--- Start of Data shown ---
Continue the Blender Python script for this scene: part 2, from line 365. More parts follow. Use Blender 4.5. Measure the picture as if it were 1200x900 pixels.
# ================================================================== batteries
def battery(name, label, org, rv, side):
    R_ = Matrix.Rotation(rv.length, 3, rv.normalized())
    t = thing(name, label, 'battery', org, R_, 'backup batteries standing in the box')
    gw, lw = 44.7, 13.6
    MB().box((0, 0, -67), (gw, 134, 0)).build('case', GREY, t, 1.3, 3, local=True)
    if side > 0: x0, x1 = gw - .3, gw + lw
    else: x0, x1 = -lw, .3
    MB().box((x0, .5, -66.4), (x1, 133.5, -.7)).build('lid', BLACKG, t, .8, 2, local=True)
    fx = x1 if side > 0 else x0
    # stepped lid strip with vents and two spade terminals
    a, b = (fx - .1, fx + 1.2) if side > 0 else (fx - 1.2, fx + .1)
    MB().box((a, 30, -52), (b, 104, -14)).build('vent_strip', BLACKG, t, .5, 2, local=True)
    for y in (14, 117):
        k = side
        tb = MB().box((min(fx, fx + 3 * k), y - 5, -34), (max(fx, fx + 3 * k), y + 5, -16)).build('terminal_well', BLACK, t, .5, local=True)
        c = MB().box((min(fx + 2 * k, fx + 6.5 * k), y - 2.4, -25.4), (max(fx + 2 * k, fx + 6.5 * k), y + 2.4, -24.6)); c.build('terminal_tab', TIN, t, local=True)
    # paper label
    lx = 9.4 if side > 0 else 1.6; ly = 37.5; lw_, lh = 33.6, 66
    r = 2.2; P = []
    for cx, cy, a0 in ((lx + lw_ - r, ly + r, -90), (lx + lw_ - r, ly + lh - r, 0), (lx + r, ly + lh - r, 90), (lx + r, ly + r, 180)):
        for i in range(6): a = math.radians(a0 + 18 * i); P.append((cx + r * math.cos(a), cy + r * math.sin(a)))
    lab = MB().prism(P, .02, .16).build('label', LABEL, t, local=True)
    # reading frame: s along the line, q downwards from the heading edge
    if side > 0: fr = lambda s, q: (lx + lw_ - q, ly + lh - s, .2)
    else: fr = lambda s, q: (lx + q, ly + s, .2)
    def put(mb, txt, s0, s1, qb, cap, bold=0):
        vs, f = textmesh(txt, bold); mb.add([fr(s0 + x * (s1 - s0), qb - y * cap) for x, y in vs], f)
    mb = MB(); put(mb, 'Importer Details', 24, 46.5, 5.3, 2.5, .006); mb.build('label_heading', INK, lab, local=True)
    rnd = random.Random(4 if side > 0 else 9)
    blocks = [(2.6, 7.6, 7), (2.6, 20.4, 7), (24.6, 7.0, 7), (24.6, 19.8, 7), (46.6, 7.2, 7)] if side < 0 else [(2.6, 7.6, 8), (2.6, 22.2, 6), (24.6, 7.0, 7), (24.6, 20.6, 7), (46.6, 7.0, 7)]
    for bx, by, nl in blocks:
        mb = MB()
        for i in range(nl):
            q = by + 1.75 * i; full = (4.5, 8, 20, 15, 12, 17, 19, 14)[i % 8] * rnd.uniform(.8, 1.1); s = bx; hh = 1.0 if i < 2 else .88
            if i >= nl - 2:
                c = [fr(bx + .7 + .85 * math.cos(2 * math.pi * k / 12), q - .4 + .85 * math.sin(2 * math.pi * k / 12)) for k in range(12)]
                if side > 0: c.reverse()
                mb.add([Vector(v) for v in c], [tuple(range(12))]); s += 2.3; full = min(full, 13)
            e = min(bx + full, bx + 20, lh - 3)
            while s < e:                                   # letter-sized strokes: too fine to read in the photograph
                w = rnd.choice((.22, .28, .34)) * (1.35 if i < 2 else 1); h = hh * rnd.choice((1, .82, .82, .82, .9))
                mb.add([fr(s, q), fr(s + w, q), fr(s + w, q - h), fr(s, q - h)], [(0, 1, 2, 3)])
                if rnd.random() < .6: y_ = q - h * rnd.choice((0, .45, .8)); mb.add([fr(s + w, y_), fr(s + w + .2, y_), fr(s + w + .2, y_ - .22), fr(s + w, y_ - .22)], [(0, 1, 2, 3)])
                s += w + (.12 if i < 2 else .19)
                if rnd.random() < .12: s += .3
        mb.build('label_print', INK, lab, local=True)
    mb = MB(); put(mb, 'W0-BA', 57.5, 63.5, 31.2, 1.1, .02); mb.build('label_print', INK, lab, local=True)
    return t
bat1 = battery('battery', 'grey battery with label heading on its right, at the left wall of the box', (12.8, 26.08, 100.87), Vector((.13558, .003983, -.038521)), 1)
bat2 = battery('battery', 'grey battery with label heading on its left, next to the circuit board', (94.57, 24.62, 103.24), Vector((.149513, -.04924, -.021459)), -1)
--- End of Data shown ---
* Task description *
Return all the data exactly as given.

* Answer for the task *
Continue the Blender Python script for this scene: part 2, from line 365. More parts follow. Use Blender 4.5. Measure the picture as if it were 1200x900 pixels.
# ================================================================== batteries
def battery(name, label, org, rv, side):
    R_ = Matrix.Rotation(rv.length, 3, rv.normalized())
    t = thing(name, label, 'battery', org, R_, 'backup batteries standing in the box')
    gw, lw = 44.7, 13.6
    MB().box((0, 0, -67), (gw, 134, 0)).build('case', GREY, t, 1.3, 3, local=True)
    if side > 0: x0, x1 = gw - .3, gw + lw
    else: x0, x1 = -lw, .3
    MB().box((x0, .5, -66.4), (x1, 133.5, -.7)).build('lid', BLACKG, t, .8, 2, local=True)
    fx = x1 if side > 0 else x0
    # stepped lid strip with vents and two spade terminals
    a, b = (fx - .1, fx + 1.2) if side > 0 else (fx - 1.2, fx + .1)
    MB().box((a, 30, -52), (b, 104, -14)).build('vent_strip', BLACKG, t, .5, 2, local=True)
    for y in (14, 117):
        k = side
        tb = MB().box((min(fx, fx + 3 * k), y - 5, -34), (max(fx, fx + 3 * k), y + 5, -16)).build('terminal_well', BLACK, t, .5, local=True)
        c = MB().box((min(fx + 2 * k, fx + 6.5 * k), y - 2.4, -25.4), (max(fx + 2 * k, fx + 6.5 * k), y + 2.4, -24.6)); c.build('terminal_tab', TIN, t, local=True)
    # paper label
    lx = 9.4 if side > 0 else 1.6; ly = 37.5; lw_, lh = 33.6, 66
    r = 2.2; P = []
    for cx, cy, a0 in ((lx + lw_ - r, ly + r, -90), (lx + lw_ - r, ly + lh - r, 0), (lx + r, ly + lh - r, 90), (lx + r, ly + r, 180)):
        for i in range(6): a = math.radians(a0 + 18 * i); P.append((cx + r * math.cos(a), cy + r * math.sin(a)))
    lab = MB().prism(P, .02, .16).build('label', LABEL, t, local=True)
    # reading frame: s along the line, q downwards from the heading edge
    if side > 0: fr = lambda s, q: (lx + lw_ - q, ly + lh - s, .2)
    else: fr = lambda s, q: (lx + q, ly + s, .2)
    def put(mb, txt, s0, s1, qb, cap, bold=0):
        vs, f = textmesh(txt, bold); mb.add([fr(s0 + x * (s1 - s0), qb - y * cap) for x, y in vs], f)
    mb = MB(); put(mb, 'Importer Details', 24, 46.5, 5.3, 2.5, .006); mb.build('label_heading', INK, lab, local=True)
    rnd = random.Random(4 if side > 0 else 9)
    blocks = [(2.6, 7.6, 7), (2.6, 20.4, 7), (24.6, 7.0, 7), (24.6, 19.8, 7), (46.6, 7.2, 7)] if side < 0 else [(2.6, 7.6, 8), (2.6, 22.2, 6), (24.6, 7.0, 7), (24.6, 20.6, 7), (46.6, 7.0, 7)]
    for bx, by, nl in blocks:
        mb = MB()
        for i in range(nl):
            q = by + 1.75 * i; full = (4.5, 8, 20, 15, 12, 17, 19, 14)[i % 8] * rnd.uniform(.8, 1.1); s = bx; hh = 1.0 if i < 2 else .88
            if i >= nl - 2:
                c = [fr(bx + .7 + .85 * math.cos(2 * math.pi * k / 12), q - .4 + .85 * math.sin(2 * math.pi * k / 12)) for k in range(12)]
                if side > 0: c.reverse()
                mb.add([Vector(v) for v in c], [tuple(range(12))]); s += 2.3; full = min(full, 13)
            e = min(bx + full, bx + 20, lh - 3)
            while s < e:                                   # letter-sized strokes: too fine to read in the photograph
                w = rnd.choice((.22, .28, .34)) * (1.35 if i < 2 else 1); h = hh * rnd.choice((1, .82, .82, .82, .9))
                mb.add([fr(s, q), fr(s + w, q), fr(s + w, q - h), fr(s, q - h)], [(0, 1, 2, 3)])
                if rnd.random() < .6: y_ = q - h * rnd.choice((0, .45, .8)); mb.add([fr(s + w, y_), fr(s + w + .2, y_), fr(s + w + .2, y_ - .22), fr(s + w, y_ - .22)], [(0, 1, 2, 3)])
                s += w + (.12 if i < 2 else .19)
                if rnd.random() < .12: s += .3
        mb.build('label_print', INK, lab, local=True)
    mb = MB(); put(mb, 'W0-BA', 57.5, 63.5, 31.2, 1.1, .02); mb.build('label_print', INK, lab, local=True)
    return t
bat1 = battery('battery', 'grey battery with label heading on its right, at the left wall of the box', (12.8, 26.08, 100.87), Vector((.13558, .003983, -.038521)), 1)
bat2 = battery('battery', 'grey battery with label heading on its left, next to the circuit board', (94.57, 24.62, 103.24), Vector((.149513, -.04924, -.021459)), -1)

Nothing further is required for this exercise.